You can find a PDF of this lesson plan here.

Lesson Overview

Featured article: Centers of Progress, Pt. 22: Manchester (Industrialization) by Chelsea Follett

“As the quintessential industrial city, there is no doubt that Manchester earned its nickname,
‘the workshop of the world,’” writes Chelsea Follett in the 22nd article in the series about
cities that have shaped our world.

In this lesson, you’ll learn about the city of Manchester, England, the first center of textile
production in Great Britain as well as how industrialization there helped spark a revolution in
living standards over the past 200 years.


What do you know about the Industrial Revolution?

Use this graphic organizer to make a K/W/L chart. Fill the left column with everything you
know about the Industrial Revolution. In the middle column, write what you want to know and
any questions you may have. Leave the right column empty for now.

Next, watch this video to learn more.

Afterward, add what you learned about the Industrial Revolution to the right column on your
K/W/L chart. What are three things you learned about the Industrial Revolution that you didn’t
know before? You may also add questions to the middle column: Now that you have some more
information, what other questions do you have about the Industrial Revolution?

Questions for reading, writing, and discussion

Read the article, then answer the following questions:

  • Recognize cause and effect. According to the article, what was the pivotal moment of theIndustrial Revolution—the key innovation that allowed the spinning and weaving of textiles at a much greater speed?
  • Use prior knowledge. Why did so many British workers leave the countryside to seek factory work in cities like Manchester despite the difficult industrial working conditions?
  • Describe change over time. How had Manchester evolved by 1850? Cite at least three pieces of evidence from the article that show the transformation of the city between from 1760-1850.
  • Evaluate a source. Compare the points of view of two of the primary sources cited in the article: the description of Manchester by British civil servant Johann May, and the depiction of urban living conditions by communist writer Friedrich Engels. How did each writer’s perspective shape their choice of subject matter and their descriptions of what they saw in Manchester?
  • Study the hockey-stick chart. In your opinion, what have been some of the greatest benefits that we enjoy now compared to those living in pre-industrial societies? Give evidence from the chart and the article to support your argument.
  • The author, Chelsea Follett writes, “Ironically, Marx and Engels’ goals of shorter work-days and higher incomes have been achieved within a market economy.” How have industrialized societies been able to achieve these goals? And why did Communist governments fail to do so?
  • What else have you learned about the Industrial Revolution that you can add to the right column of your K/W/L chart?
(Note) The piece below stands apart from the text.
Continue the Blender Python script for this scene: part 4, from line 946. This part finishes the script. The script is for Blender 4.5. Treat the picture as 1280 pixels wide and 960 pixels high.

Extension Activity/Homework

Go to YouTube. Search for an appropriate video about one of the key themes or terms in the
article. For example, Manchester, spinning jenny, water frame, spinning mule, or hockeystick chart. Copy the share link.

Go to Edpuzzle . Sign up for an account if you don’t have one. Paste the video’s share link in
the “Search content…” field. Click Edit > Questions. Insert at least three questions during the
video. The questions may be multiple-choice or open-ended. Then insert at least one note as
well. Click Finish.

Share your EdPuzzle video with your teacher and classmates by clicking “Share preview.”
Note: In a future lesson or for additional homework/extension activity, you may wish to have
partners share their Edpuzzle videos and/or assign student Edpuzzle videos to the class.